RECORDS PROVIDED
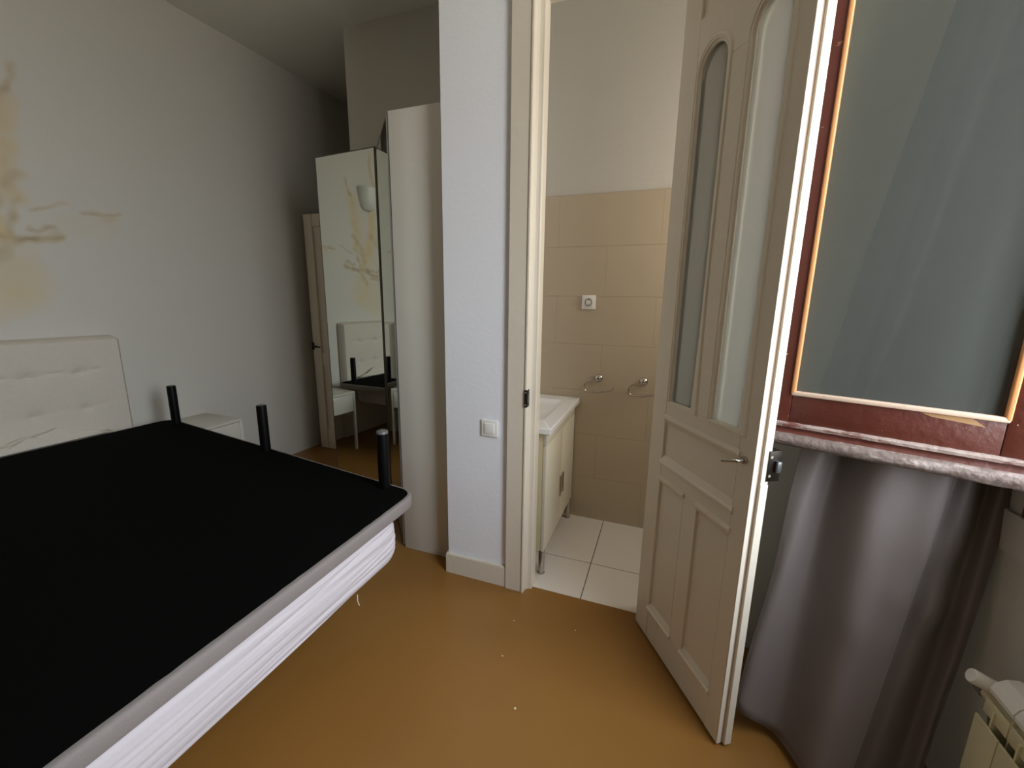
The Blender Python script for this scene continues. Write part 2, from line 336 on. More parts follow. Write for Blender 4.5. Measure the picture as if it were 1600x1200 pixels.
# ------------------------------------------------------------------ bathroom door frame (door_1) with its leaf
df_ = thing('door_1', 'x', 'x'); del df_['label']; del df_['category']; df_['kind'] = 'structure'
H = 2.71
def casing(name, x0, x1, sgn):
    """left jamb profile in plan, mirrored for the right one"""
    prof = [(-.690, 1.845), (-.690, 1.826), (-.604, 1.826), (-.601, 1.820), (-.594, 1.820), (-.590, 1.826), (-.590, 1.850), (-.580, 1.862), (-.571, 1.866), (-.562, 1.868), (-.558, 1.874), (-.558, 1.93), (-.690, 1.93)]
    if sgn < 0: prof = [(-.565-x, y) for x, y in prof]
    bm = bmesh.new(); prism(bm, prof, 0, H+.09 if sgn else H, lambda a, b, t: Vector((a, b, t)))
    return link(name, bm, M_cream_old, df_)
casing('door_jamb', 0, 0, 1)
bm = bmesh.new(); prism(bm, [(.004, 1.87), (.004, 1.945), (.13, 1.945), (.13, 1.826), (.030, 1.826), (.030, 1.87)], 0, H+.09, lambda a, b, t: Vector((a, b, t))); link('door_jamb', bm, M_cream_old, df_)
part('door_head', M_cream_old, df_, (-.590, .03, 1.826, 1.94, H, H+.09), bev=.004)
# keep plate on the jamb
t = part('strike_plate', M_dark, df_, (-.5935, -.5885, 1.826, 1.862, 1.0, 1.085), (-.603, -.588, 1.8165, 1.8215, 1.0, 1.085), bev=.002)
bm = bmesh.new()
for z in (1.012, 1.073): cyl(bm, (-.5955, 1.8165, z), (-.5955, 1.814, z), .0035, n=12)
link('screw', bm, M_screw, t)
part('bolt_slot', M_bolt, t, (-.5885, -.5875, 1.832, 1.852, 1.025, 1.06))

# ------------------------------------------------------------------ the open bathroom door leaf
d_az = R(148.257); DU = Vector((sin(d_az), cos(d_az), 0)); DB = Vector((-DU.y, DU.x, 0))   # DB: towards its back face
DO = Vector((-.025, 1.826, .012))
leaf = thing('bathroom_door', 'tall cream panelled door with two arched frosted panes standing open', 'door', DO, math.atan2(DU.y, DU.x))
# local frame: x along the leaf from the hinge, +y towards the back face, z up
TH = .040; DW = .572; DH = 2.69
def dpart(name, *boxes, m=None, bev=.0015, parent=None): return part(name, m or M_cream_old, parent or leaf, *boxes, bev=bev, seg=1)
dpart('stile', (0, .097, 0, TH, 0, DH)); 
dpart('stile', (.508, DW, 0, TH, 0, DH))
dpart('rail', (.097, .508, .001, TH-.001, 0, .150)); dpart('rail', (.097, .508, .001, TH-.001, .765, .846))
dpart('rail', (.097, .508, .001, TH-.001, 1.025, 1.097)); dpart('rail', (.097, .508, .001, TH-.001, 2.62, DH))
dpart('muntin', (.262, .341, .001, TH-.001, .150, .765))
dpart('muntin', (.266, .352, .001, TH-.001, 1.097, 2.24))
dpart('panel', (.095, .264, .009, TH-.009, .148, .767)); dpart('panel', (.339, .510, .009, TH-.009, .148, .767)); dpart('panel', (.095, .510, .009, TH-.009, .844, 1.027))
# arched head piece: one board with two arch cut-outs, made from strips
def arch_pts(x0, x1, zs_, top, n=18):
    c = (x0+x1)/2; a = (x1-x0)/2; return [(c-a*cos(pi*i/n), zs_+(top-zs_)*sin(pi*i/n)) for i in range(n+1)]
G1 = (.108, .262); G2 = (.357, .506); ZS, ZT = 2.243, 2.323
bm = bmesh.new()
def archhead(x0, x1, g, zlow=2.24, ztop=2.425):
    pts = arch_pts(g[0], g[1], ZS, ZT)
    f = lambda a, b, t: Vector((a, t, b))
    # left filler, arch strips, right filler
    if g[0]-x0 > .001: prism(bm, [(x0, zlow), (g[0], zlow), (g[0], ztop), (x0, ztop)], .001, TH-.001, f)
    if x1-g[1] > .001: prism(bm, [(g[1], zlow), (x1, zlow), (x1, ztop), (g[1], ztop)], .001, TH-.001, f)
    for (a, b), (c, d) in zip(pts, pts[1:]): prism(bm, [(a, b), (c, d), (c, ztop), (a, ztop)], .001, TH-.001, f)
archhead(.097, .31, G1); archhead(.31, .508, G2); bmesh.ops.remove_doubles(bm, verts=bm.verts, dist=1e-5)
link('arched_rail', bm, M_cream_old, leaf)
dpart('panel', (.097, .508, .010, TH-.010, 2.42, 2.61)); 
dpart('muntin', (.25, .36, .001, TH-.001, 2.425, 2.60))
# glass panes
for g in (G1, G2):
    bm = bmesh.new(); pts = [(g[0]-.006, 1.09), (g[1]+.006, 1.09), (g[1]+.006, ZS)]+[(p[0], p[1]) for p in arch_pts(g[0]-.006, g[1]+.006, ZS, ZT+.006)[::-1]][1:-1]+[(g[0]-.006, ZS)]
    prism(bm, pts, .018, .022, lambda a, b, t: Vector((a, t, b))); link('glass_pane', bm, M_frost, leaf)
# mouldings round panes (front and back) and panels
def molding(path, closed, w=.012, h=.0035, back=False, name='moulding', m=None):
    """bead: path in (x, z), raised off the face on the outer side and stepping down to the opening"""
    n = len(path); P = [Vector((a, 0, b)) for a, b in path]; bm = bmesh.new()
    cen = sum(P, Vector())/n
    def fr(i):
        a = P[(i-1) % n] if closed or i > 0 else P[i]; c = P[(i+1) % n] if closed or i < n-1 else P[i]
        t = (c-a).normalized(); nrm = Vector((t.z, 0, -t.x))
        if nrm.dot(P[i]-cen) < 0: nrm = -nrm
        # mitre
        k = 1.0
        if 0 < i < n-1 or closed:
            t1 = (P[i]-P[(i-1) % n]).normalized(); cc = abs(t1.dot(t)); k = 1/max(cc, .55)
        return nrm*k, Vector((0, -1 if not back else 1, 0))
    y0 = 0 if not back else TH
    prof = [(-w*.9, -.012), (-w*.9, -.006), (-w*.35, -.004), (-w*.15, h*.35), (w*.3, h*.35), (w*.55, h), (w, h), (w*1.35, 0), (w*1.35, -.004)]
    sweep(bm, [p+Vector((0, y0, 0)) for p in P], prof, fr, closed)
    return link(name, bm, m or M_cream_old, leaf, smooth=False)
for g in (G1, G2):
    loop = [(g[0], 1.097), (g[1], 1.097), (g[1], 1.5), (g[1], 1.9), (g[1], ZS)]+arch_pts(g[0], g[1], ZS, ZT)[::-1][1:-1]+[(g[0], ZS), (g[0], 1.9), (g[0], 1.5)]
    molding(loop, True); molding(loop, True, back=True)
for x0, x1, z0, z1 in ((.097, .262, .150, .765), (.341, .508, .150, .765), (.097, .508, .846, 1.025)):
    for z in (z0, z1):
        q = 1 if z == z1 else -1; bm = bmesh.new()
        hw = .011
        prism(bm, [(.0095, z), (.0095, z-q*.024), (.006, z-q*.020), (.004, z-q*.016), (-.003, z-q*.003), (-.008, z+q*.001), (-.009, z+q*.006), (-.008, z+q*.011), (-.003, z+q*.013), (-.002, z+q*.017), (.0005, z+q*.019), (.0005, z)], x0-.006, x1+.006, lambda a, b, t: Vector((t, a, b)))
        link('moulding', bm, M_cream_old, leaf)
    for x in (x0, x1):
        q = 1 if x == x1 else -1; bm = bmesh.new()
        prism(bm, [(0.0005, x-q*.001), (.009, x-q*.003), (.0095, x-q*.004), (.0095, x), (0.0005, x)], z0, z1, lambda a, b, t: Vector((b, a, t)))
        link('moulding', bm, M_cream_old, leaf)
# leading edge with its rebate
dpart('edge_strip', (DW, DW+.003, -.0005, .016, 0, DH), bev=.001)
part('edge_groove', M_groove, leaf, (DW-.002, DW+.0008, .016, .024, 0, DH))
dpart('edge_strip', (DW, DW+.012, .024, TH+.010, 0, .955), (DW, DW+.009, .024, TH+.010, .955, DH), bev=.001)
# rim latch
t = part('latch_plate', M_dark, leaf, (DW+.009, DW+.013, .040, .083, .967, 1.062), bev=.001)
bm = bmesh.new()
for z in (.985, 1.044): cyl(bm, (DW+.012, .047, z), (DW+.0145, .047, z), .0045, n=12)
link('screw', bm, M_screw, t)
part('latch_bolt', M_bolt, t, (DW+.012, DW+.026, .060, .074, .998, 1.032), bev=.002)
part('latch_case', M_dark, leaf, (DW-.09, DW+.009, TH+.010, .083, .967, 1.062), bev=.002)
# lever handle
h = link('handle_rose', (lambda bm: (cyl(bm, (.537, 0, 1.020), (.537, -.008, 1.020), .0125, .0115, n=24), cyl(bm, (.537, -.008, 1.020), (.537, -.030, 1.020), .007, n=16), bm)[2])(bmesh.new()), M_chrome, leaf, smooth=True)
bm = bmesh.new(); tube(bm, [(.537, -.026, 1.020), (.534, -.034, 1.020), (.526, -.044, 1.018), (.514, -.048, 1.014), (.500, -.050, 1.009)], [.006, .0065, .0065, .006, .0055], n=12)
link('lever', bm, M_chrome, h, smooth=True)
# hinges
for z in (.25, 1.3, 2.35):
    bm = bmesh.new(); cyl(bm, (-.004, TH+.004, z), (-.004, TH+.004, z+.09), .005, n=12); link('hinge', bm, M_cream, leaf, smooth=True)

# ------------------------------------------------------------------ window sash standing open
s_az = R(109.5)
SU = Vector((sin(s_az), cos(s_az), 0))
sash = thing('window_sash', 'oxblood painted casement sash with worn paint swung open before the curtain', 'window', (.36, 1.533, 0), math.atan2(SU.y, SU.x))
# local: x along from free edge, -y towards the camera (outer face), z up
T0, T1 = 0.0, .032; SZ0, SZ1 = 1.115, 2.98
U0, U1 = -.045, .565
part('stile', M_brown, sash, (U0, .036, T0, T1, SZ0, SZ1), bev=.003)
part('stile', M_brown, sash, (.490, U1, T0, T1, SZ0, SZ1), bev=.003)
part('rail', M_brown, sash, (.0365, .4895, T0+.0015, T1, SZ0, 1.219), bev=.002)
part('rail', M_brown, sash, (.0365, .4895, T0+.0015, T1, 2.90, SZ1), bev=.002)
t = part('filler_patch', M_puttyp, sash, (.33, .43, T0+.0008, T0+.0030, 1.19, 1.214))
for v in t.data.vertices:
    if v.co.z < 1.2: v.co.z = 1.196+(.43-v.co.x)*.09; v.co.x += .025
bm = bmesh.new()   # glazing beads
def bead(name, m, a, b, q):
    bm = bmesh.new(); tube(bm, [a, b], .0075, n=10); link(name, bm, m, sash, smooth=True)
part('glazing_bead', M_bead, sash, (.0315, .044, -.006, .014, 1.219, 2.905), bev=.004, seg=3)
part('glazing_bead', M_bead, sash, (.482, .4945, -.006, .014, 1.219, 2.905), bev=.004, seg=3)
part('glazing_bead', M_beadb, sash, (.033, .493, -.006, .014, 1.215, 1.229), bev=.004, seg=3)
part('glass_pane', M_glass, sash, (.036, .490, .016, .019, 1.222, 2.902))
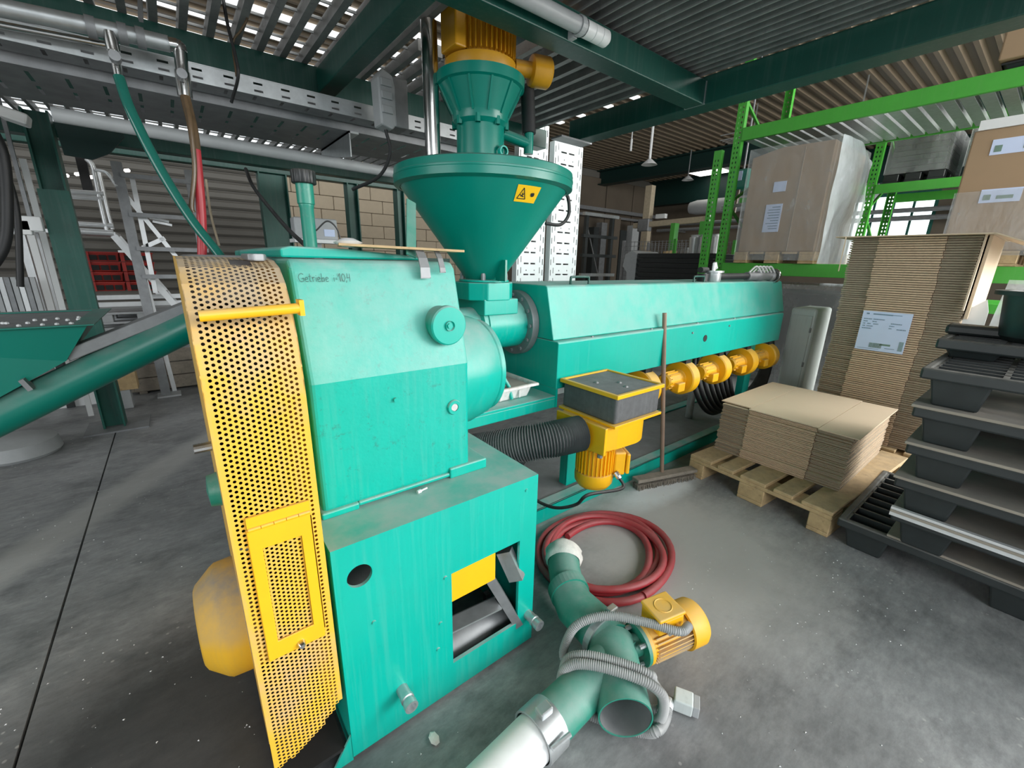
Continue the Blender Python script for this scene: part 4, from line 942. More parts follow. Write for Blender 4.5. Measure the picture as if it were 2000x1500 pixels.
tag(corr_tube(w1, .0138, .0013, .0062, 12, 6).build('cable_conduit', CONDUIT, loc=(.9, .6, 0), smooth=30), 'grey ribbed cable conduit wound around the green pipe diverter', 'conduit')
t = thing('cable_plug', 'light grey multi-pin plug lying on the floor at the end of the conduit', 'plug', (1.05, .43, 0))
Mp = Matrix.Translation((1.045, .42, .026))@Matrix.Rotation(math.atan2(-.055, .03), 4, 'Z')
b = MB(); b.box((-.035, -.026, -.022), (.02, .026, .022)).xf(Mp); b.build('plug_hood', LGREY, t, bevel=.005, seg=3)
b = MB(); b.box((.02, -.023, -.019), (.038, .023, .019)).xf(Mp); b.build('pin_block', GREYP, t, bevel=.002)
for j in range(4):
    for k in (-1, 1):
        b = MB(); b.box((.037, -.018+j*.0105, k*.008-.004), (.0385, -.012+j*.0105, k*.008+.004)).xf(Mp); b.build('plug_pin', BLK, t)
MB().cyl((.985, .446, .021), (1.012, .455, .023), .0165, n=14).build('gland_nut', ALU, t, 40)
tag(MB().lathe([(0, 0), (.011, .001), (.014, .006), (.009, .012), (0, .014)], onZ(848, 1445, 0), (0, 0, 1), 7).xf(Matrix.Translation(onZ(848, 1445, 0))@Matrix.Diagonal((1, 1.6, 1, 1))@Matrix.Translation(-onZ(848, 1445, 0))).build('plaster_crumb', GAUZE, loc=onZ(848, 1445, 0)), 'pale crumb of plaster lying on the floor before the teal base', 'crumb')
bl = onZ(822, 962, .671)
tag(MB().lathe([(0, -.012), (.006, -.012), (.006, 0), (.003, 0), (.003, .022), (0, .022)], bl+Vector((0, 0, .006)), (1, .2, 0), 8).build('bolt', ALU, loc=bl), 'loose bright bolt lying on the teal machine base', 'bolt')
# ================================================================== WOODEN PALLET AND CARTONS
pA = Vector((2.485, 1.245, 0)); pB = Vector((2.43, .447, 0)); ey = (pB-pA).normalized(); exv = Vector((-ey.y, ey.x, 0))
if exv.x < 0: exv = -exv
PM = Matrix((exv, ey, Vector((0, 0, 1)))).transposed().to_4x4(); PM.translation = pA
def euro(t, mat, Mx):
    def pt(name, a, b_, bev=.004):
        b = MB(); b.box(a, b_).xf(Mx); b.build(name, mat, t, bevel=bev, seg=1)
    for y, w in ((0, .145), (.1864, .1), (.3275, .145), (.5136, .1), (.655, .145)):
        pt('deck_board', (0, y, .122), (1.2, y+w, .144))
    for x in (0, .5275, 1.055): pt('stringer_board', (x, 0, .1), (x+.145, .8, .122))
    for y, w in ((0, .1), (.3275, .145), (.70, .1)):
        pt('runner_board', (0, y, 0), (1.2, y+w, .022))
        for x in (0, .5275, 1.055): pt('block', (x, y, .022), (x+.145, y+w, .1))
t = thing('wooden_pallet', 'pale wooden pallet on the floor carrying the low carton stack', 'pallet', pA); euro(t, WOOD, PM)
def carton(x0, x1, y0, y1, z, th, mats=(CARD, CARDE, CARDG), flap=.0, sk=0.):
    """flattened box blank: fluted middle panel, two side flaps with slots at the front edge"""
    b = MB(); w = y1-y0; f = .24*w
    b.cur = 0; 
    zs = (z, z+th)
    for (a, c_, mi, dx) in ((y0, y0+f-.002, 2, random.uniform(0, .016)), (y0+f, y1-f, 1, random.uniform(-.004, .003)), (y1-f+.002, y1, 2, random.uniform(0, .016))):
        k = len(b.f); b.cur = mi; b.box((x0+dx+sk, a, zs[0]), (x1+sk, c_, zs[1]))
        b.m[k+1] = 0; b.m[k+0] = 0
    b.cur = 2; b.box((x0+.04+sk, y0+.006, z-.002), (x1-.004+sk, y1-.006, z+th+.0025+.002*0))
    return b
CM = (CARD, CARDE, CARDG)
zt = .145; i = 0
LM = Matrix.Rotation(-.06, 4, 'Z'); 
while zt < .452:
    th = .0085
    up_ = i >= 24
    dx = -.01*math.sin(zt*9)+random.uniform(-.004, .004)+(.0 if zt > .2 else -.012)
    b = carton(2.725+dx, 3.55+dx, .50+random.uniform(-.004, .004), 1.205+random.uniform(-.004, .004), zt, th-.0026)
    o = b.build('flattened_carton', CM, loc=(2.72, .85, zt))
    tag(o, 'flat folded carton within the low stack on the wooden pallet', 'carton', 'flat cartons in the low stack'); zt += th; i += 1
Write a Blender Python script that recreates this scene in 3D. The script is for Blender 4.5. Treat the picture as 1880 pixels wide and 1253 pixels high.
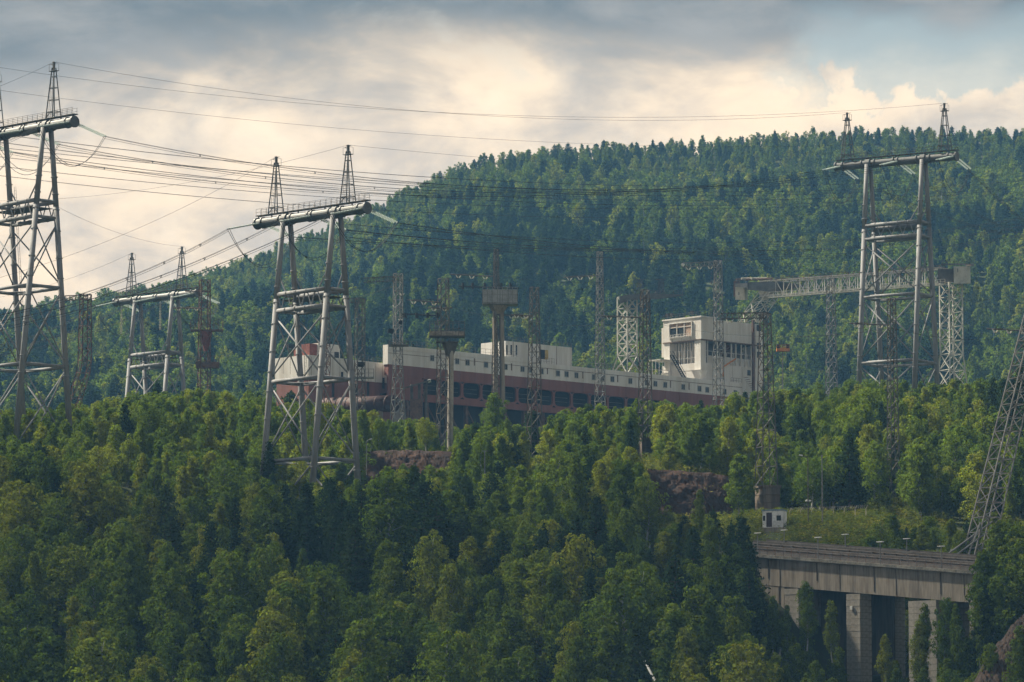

STATED EXERCISE
Every line of the listing that holds "this" should be found and copied.

FULL OUTPUT
The Blender Python script for this scene continues. Write part 2, from line 336 on. More parts follow. Write for Blender 4.5. Measure the picture as if it were 1600x1200 pixels.
Continue the Blender Python script for this scene: part 4, from line 942. More parts follow. Write for Blender 4.5. Measure the picture as if it were 2000x1500 pixels.
Write a Blender Python script that recreates this scene in 3D. The script is for Blender 4.5. Treat the picture as 1880 pixels wide and 1253 pixels high.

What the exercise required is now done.